Haftorah This Week

Welcome to Haftorah This Week, the place where you will find thoughts and reflections by CLAL faculty and associates on this week's Haftorah.



HAFTARAT YITRO

(Isaiah 6:1-7:6; 9:5-6)

The three major events/messages of the Jewish people are: creation, revelation and redemption. Creation is celebrated by Shabbat, redemption is celebrated at Pesach. Of the three, revelation is the most difficult to understand and to translate. Shavuot, which commemorates revelation, is neither widely observed nor very well- known. Moreover, the idea of revelation is a much more obtuse and difficult concept for modern people than is creation or redemption. What does it mean for a God to self-reveal? In Exodus, and later in Deuteronomy, it means that God reveals his law amid thunder and lightning, fire and clouds of smoke. Moses wishes to see the glory of God and is denied that rapture. Isaiah, however, does see God in his vision. God is revealed to Isaiah standing upon a throne surrounded by winged angels.
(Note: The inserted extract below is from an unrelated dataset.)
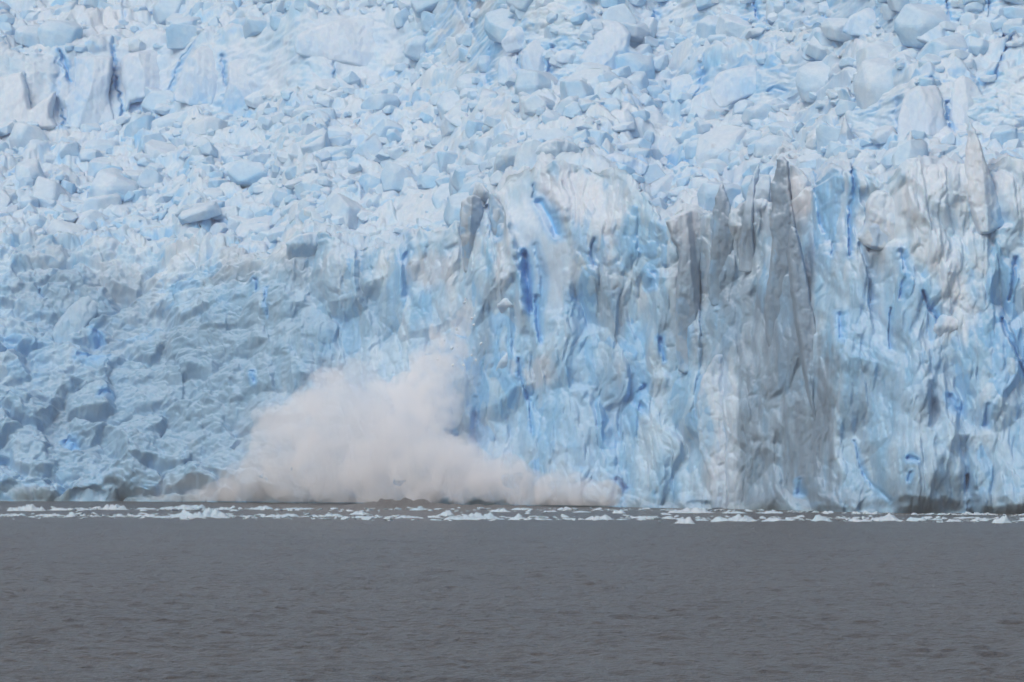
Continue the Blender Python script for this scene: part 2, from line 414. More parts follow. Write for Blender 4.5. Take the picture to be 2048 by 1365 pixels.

Although these revelations of Exodus and of Isaiah seem to be of very different subjects, they are intentionally associated by the tradition.

For the Vilna Gaon, the Torah is a blueprint of God's mind, and as such is the most intimate of self-revelations. The Vilna Gaon suggests to us that the Torah is as much a reflection of the godhead as is the Being which Isaiah beheld. Both visions are accompanied with great awesome terror and with the demand to be holy. If creation is the witness to God's authorship of the cosmos, and redemption is the witness to God's concern for human history, then revelation is the witness to God's desire for relationship. It is about God initiating intimacy with us, revealing in manifold ways which always ends up in the form of a call to action. To be intimate with God is to become a partner in God's hope for the world. Revelation is what makes us a nation of priests and a holy people.